Das Thema der doppelten Staatsbürgerschaft wurde wie das Burka-Verbot vergangene Woche zum Streitthema in der Union. Auslöser war der Entwurf der Unionsinnenminister für eine "Berliner Erklärung". Als treibende Kräfte agierten Berlins Innensenator Frank Henkel und Mecklenburg-Vorpommerns Innenminister Lorenz Caffier (beide CDU), die im September vor Landtagswahlen stehen.

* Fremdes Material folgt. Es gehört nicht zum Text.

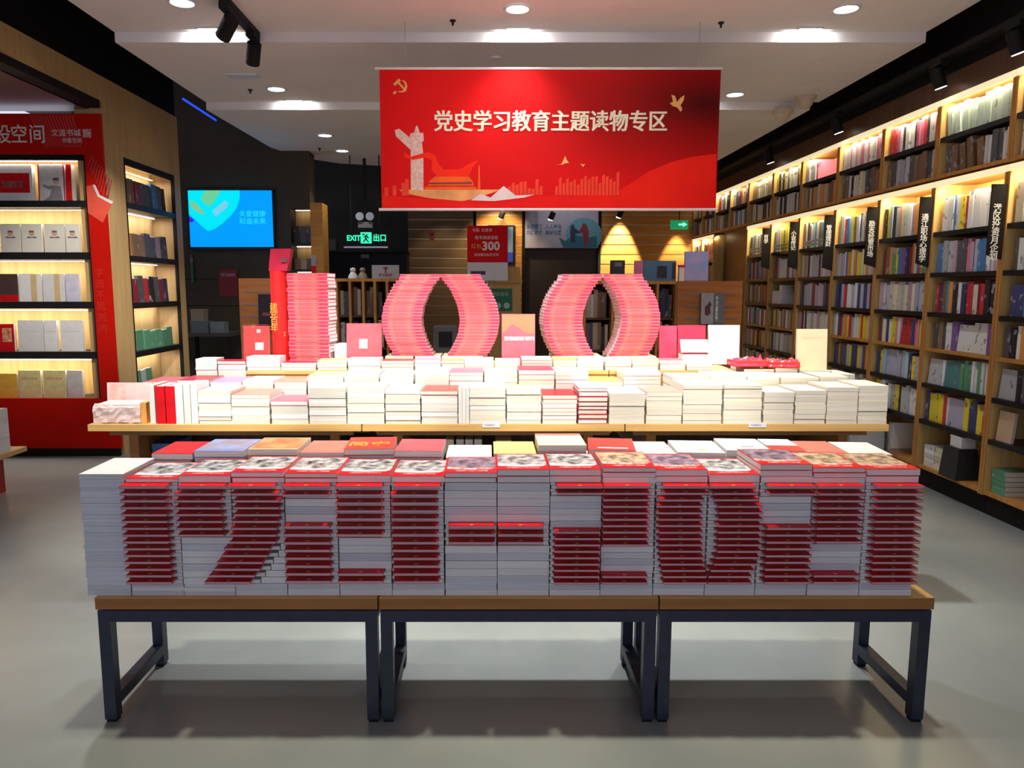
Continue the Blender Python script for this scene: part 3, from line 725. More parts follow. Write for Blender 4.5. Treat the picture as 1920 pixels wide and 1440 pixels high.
rowC = [(366, 406, 673, 'white', ['lilac', 'white']), (408, 460, 677, 'red', ['white']), (462, 525, 669, 'white', ['white']), (527, 592, 680, 'maroon', ['white']), (595, 650, 675, 'gold', ['gold']), (652, 713, 673, 'white', ['white']), (715, 775, 676, 'red2', ['cream', 'cream']),
        (778, 826, 674, 'purple', ['lilac', 'white']), (828, 870, 676, 'orange', ['cream']), (872, 926, 673, 'cream', ['cream']), (928, 975, 675, 'cream', ['cream']), (978, 1035, 671, 'lilac', ['cream', 'red2']), (1038, 1081, 675, 'orange', ['cream']), (1083, 1132, 672, 'white', ['cream']), (1135, 1184, 673, 'cream', ['cream']),
        (1186, 1235, 672, 'yellow', ['cream', 'yellow']), (1238, 1285, 675, 'pink', ['white']), (1288, 1335, 677, 'white', ['pink', 'white'])]
for i, (xa, xb, yt, tc_, rs) in enumerate(rowC):
    x_, z_ = onY(xa, yt, RY + .015)
    if xa < 461: pile(xa, xb, yt, RY + .015 - .0, MZ, Cr, i + 1, tc_, rs, h=.02, d=.125, show=3)
    else: pile(xa, xb, yt, RY + .015, RZ, Cr, i + 1, tc_, rs, h=.02, d=.125, show=4)
# far right of the second tier: cream stacks under the standing cream book
for i, (xa, xb, yt) in enumerate(((1395, 1452, 692), (1454, 1496, 690), (1498, 1560, 695), (1562, 1604, 702))):
    pile(xa, xb, yt, MY + .53, MZ, 'the island rear cream row', i + 1, 'cream', ['cream'], h=.024, d=.24, show=2)
# second stacks that carry the figures
for i, (xa, xb) in enumerate(((722, 775), (778, 826), (828, 905), (1035, 1082), (1085, 1130), (1140, 1230))):
    pile(xa, xb, 668, RY + .20, RZ, 'the hidden row under the zeros', i + 1, 'cream', ['cream', 'white'], h=.022, d=.23, show=1)
o = tag(link('display_paperback_rest', FILL.mesh('display_paperback_rest', pm_c)), 'lower paperbacks of the rear stacks, packed behind the front rows', 'books'); o['kind'] = 'stuff'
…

Die Erklärung sollte eine sicherheitspolitische Reaktion auf die Attentate von Würzburg und Ansbach sein. Damit vermengt wurden aber auch Fragen der Integration. So bezeichnen die Autoren der Erklärung die doppelte Staatsbürgerschaft als "ein großes Integrationshindernis". Wer sich für die Politik ausländischer Regierungen engagieren wolle, dem legen die Autoren nahe, Deutschland zu verlassen.

Diese Passage war auf jene Türken gemünzt, die in Köln für die Wiedereinführung der Todesstrafe in ihrer Heimat protestierten. Obwohl gerade diese Personen kein Recht auf eine doppelte Staatsbürgerschaft haben, ist die Debatte in der Union nicht mehr einzufangen. Zu groß ist der Unmut auch schon über die Abschaffung der Optionspflicht.